AIM OF THE TASK. Print exactly those lines that run from the beginning of the data to the line bearing "col = sc.collection", inclusive.

##### RECORDED DATA

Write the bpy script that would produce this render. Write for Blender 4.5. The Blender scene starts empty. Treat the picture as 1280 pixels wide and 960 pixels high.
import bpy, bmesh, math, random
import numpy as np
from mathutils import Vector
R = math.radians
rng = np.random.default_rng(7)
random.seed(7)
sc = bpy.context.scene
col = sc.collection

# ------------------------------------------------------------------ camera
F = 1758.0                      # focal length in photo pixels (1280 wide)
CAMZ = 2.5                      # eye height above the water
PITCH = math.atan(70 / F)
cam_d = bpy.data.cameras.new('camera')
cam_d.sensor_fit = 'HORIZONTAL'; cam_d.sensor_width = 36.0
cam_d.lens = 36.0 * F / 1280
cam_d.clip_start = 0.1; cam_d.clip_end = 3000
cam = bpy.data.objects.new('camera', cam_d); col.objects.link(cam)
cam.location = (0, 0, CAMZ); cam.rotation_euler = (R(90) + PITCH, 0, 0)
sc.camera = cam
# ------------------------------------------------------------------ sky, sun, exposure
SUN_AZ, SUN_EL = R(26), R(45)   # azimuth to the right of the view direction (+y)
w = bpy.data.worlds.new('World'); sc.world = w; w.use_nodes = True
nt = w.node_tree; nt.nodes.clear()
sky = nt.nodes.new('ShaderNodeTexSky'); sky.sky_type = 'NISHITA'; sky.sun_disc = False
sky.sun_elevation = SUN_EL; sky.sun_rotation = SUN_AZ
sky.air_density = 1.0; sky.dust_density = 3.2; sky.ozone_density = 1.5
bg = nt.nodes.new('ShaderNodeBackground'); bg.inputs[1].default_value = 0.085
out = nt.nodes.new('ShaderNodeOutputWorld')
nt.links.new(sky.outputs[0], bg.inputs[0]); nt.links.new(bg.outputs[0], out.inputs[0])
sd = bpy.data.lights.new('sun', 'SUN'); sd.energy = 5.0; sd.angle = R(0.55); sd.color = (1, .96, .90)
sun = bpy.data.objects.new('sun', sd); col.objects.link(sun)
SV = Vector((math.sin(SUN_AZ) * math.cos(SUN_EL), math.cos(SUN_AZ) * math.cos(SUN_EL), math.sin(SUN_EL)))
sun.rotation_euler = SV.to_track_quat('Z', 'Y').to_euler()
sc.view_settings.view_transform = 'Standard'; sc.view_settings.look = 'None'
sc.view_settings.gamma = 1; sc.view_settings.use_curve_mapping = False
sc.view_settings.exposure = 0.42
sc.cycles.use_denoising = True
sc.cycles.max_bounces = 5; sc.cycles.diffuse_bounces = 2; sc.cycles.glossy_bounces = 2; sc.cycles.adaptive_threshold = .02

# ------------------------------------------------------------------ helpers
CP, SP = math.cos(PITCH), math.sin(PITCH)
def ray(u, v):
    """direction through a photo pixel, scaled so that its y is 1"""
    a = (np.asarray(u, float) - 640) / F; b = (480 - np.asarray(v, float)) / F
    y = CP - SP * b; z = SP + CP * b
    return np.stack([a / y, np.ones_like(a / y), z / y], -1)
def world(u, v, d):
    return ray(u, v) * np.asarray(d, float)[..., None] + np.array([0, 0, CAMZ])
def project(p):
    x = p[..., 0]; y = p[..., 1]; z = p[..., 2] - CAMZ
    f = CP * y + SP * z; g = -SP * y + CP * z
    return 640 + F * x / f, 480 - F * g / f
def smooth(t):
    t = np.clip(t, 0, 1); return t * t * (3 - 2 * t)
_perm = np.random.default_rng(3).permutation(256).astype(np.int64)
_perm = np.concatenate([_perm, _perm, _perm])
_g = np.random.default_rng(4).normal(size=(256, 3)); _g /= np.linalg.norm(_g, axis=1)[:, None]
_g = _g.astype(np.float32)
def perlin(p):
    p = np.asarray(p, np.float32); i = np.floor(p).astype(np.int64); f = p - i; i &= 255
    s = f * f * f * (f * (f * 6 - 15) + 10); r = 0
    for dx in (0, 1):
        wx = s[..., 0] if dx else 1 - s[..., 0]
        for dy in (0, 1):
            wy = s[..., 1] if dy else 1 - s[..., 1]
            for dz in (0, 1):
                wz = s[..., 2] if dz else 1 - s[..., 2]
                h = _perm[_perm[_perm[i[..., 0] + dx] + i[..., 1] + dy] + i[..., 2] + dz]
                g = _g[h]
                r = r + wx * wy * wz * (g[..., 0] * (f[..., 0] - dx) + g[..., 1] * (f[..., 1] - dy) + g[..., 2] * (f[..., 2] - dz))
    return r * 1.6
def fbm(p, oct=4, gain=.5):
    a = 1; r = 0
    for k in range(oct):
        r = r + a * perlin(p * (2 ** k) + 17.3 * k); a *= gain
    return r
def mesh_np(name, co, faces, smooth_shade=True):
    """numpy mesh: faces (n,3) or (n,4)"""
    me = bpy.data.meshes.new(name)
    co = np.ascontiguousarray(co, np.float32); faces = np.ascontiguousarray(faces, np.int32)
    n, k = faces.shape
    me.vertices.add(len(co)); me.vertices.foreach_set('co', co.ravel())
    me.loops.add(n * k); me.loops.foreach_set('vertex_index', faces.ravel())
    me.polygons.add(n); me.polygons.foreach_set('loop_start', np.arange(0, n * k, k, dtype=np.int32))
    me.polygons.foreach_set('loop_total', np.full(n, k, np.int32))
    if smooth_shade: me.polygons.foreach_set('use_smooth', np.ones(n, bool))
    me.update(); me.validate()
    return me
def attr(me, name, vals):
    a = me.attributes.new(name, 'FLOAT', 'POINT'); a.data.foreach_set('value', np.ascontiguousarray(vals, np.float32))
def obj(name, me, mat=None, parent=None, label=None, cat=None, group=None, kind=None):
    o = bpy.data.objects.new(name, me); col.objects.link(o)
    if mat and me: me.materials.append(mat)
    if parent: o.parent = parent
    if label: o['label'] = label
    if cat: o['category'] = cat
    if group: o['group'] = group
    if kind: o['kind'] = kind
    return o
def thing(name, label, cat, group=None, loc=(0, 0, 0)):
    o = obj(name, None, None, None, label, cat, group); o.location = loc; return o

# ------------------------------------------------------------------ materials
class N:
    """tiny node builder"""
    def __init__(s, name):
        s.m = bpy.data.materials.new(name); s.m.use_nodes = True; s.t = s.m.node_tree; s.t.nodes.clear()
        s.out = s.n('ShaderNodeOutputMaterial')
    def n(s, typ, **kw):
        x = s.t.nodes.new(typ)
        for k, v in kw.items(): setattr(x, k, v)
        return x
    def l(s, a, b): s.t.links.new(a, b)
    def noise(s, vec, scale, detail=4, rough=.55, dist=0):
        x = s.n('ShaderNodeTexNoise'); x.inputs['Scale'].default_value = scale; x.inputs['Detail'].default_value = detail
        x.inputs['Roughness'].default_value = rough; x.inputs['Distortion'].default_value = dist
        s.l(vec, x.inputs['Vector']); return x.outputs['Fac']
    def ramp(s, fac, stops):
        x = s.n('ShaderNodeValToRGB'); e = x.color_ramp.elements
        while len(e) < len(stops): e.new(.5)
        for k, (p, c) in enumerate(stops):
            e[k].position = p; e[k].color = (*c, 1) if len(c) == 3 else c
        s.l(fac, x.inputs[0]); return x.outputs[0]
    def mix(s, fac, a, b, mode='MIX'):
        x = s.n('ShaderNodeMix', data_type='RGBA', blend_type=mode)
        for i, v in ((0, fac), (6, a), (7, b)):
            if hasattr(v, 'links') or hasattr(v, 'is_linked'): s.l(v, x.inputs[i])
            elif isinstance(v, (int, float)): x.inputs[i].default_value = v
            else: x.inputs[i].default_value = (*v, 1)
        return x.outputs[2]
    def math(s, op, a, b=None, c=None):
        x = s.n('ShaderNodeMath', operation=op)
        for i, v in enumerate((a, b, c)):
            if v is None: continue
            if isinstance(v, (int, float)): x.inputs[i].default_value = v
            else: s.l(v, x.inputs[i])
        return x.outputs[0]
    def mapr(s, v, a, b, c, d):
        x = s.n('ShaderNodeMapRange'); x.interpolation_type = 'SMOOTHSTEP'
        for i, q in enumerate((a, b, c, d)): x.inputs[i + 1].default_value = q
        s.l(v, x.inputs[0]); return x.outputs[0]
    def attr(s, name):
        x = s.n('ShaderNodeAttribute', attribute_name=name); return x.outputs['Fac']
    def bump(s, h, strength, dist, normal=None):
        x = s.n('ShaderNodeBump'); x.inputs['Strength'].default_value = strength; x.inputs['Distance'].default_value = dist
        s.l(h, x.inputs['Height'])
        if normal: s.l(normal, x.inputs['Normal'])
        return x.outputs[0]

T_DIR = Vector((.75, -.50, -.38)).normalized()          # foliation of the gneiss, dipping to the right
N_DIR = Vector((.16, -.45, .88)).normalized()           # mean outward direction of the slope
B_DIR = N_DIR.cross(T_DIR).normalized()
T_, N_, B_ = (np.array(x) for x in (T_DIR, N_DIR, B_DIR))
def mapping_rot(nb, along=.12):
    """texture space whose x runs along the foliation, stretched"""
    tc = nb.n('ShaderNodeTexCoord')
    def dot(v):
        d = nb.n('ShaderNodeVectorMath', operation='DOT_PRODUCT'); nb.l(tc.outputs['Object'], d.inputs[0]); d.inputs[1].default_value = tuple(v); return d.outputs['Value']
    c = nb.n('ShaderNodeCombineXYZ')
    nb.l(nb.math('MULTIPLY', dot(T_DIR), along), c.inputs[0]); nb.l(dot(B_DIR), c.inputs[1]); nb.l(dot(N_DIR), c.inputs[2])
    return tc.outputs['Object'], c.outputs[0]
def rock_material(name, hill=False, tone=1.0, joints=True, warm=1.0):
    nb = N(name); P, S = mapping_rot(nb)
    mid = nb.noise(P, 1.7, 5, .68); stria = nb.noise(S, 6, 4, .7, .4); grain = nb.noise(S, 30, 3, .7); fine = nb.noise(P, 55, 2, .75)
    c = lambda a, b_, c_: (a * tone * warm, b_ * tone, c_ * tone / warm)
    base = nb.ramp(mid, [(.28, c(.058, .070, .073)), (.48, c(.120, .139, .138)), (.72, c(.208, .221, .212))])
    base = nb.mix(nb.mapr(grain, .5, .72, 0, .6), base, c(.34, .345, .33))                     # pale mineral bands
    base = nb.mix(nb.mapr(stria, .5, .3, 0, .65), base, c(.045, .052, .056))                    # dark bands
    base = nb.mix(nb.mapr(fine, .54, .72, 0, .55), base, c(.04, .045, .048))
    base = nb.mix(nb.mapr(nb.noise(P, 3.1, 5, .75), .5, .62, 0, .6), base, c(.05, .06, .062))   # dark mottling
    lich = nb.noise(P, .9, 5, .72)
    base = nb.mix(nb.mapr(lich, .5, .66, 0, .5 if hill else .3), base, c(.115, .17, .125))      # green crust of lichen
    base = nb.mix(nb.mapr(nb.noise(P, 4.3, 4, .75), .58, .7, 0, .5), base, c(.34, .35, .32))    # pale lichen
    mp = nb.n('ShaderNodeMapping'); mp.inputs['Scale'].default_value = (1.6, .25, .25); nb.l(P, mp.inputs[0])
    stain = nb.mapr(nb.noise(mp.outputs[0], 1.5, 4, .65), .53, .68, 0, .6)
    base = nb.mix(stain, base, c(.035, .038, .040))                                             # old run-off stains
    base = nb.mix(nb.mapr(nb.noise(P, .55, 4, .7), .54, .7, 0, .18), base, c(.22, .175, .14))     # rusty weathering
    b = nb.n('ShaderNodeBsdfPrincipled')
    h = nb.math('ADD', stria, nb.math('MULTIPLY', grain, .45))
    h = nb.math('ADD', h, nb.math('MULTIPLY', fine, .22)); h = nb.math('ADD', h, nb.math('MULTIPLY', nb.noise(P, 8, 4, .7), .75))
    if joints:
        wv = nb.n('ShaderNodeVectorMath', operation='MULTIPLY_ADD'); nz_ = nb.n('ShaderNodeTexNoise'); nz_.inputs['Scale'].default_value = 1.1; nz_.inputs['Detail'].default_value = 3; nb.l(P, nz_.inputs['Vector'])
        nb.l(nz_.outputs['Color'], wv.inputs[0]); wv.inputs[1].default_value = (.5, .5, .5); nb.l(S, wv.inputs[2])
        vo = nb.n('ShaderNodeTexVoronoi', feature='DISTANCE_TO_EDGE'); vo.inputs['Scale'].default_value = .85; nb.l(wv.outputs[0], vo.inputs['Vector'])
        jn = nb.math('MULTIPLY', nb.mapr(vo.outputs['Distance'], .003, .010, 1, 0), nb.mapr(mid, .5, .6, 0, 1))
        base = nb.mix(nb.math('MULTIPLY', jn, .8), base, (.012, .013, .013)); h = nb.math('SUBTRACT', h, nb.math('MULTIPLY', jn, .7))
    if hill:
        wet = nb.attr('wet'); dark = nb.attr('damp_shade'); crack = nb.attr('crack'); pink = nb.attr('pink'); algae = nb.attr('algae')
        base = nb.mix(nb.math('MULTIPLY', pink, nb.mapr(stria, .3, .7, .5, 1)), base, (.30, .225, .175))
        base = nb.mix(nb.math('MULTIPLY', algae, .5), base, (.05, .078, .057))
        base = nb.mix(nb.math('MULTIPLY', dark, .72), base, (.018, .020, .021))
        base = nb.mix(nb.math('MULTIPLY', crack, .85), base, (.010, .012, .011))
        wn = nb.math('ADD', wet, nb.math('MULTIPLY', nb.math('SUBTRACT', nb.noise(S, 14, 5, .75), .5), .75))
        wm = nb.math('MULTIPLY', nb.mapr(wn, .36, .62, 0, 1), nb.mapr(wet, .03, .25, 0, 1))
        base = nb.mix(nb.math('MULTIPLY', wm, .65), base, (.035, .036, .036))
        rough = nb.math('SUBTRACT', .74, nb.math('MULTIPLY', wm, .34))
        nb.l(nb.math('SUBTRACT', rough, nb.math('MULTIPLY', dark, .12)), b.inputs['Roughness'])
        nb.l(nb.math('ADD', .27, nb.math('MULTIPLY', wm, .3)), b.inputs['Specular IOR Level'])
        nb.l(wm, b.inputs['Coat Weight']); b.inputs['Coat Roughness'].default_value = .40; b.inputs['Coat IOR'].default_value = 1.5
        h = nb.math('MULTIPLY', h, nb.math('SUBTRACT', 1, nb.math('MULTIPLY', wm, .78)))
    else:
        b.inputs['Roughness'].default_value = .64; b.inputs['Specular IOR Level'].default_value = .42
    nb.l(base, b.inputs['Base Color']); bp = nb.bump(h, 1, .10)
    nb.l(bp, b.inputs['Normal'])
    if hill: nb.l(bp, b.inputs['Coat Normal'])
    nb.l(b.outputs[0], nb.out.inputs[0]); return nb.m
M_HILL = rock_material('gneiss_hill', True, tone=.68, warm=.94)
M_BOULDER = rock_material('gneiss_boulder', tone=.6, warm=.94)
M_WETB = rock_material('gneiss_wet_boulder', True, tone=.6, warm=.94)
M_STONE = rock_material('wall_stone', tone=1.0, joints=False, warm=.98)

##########

OUTPUT BELOW.
Write the bpy script that would produce this render. Write for Blender 4.5. The Blender scene starts empty. Treat the picture as 1280 pixels wide and 960 pixels high.
import bpy, bmesh, math, random
import numpy as np
from mathutils import Vector
R = math.radians
rng = np.random.default_rng(7)
random.seed(7)
sc = bpy.context.scene
col = sc.collection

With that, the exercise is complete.